Exercise prompt: Determine the number of lines holding the word "this"; answer with that number only.

Supplied entries:
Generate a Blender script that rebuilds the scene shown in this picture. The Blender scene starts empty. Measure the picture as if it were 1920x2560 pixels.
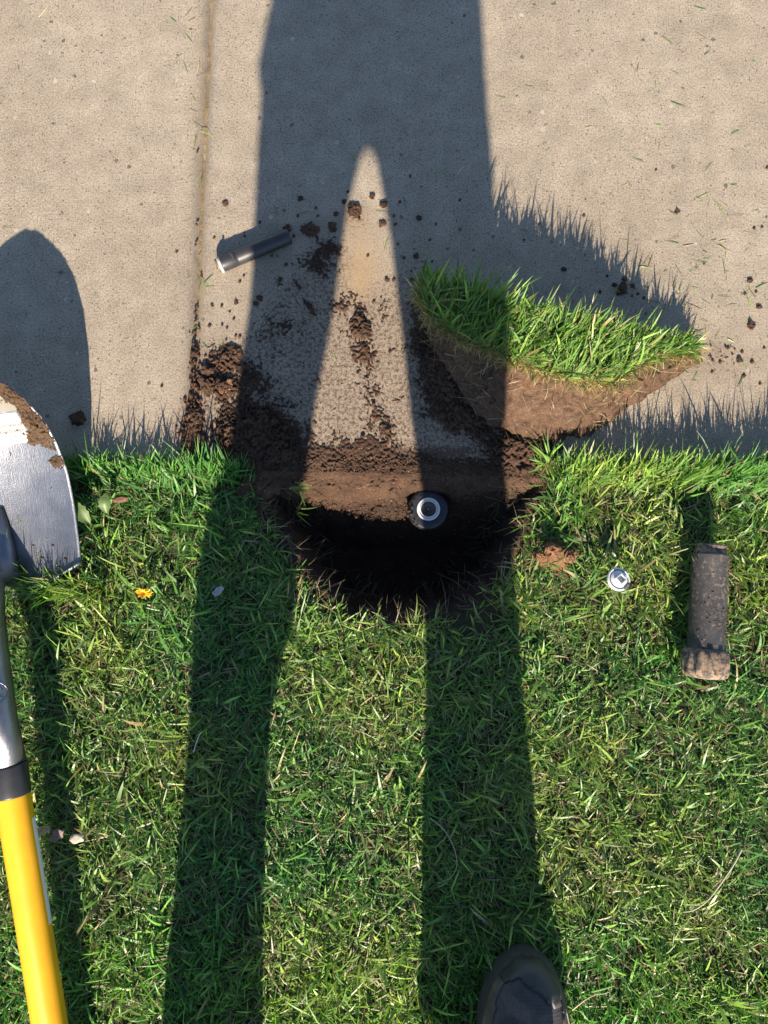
import bpy, bmesh, math, random
import numpy as np
from mathutils import Vector, Matrix, noise as mnoise

random.seed(7)
rng = np.random.default_rng(11)
S = bpy.context.scene
COL = S.collection
R = math.radians

# ------------------------------------------------------------------ camera, light, exposure
CAM_H, TILT, FPX = 1.10, R(5.0), 1774.0
SUN_EL = R(30.0)
cam_d = bpy.data.cameras.new('camera')
cam = bpy.data.objects.new('camera', cam_d)
COL.objects.link(cam)
cam.location = (0, 0, CAM_H)
cam.rotation_euler = (TILT, 0, 0)
cam_d.sensor_fit = 'HORIZONTAL'
cam_d.sensor_width = 36.0
cam_d.lens = 36.0 * FPX / 1920.0
cam_d.clip_start = 0.02
cam_d.clip_end = 400.0
S.camera = cam

W = bpy.data.worlds.new('World')
S.world = W
W.use_nodes = True
wn = W.node_tree
bg = wn.nodes['Background']
sky = wn.nodes.new('ShaderNodeTexSky')
sky.sky_type = 'NISHITA'
sky.sun_disc = False
sky.sun_elevation = SUN_EL
sky.sun_rotation = R(180.0)
sky.altitude = 900
sky.air_density = 1.0
sky.dust_density = 0.3
sky.ozone_density = 1.6
wn.links.new(sky.outputs[0], bg.inputs[0])
bg.inputs[1].default_value = 0.079

sun_d = bpy.data.lights.new('sun', 'SUN')
sun_d.energy = 5.0
sun_d.angle = R(0.53)
sun_d.color = (1.0, 0.86, 0.69)
sun = bpy.data.objects.new('sun', sun_d)
COL.objects.link(sun)
sun.rotation_euler = (math.pi / 2 - SUN_EL, 0, 0)
sun.location = (0, -6, 4)

S.view_settings.view_transform = 'Standard'
S.view_settings.look = 'None'
S.view_settings.gamma = 1.0
S.view_settings.use_curve_mapping = False
S.view_settings.exposure = 1.45


# ------------------------------------------------------------------ helpers
def P(u, v, z=0.0):
    """place in the photograph -> point of the ground plane at height z"""
    dx, dy = (u - 960) / FPX, (1280 - v) / FPX
    d = (dx, dy * math.cos(TILT) + math.sin(TILT), dy * math.sin(TILT) - math.cos(TILT))
    k = (z - CAM_H) / d[2]
    return Vector((d[0] * k, d[1] * k, z))


def P2(u, v, z=0.0):
    p = P(u, v, z)
    return (p.x, p.y)


def link_mesh(name, me, mat, parent=None, kind=None, smooth=True):
    o = bpy.data.objects.new(name, me)
    COL.objects.link(o)
    if mat is not None:
        me.materials.append(mat)
    if smooth:
        me.polygons.foreach_set('use_smooth', np.ones(len(me.polygons), dtype=bool))
    if parent is not None:
        o.parent = parent
    if kind:
        o['kind'] = kind
    return o


def wloc(o):
    p = Vector((0, 0, 0))
    while o is not None:
        p = p + o.location
        o = o.parent
    return p


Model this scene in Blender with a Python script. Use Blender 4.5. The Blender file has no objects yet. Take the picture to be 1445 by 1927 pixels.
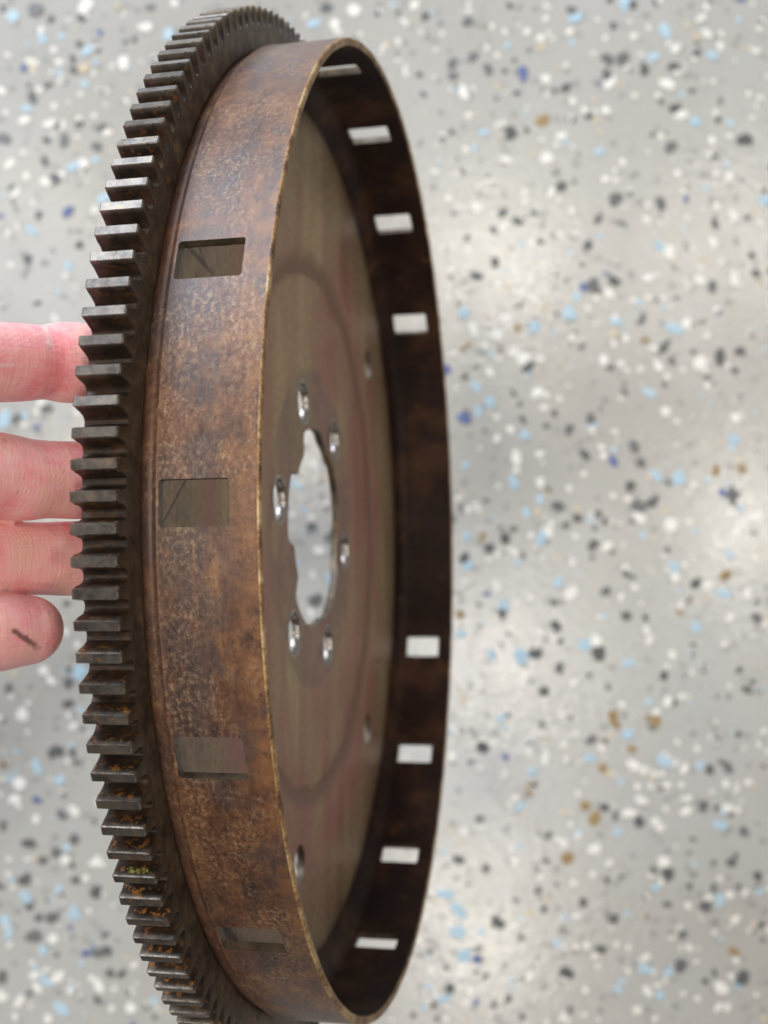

Exercise output: 2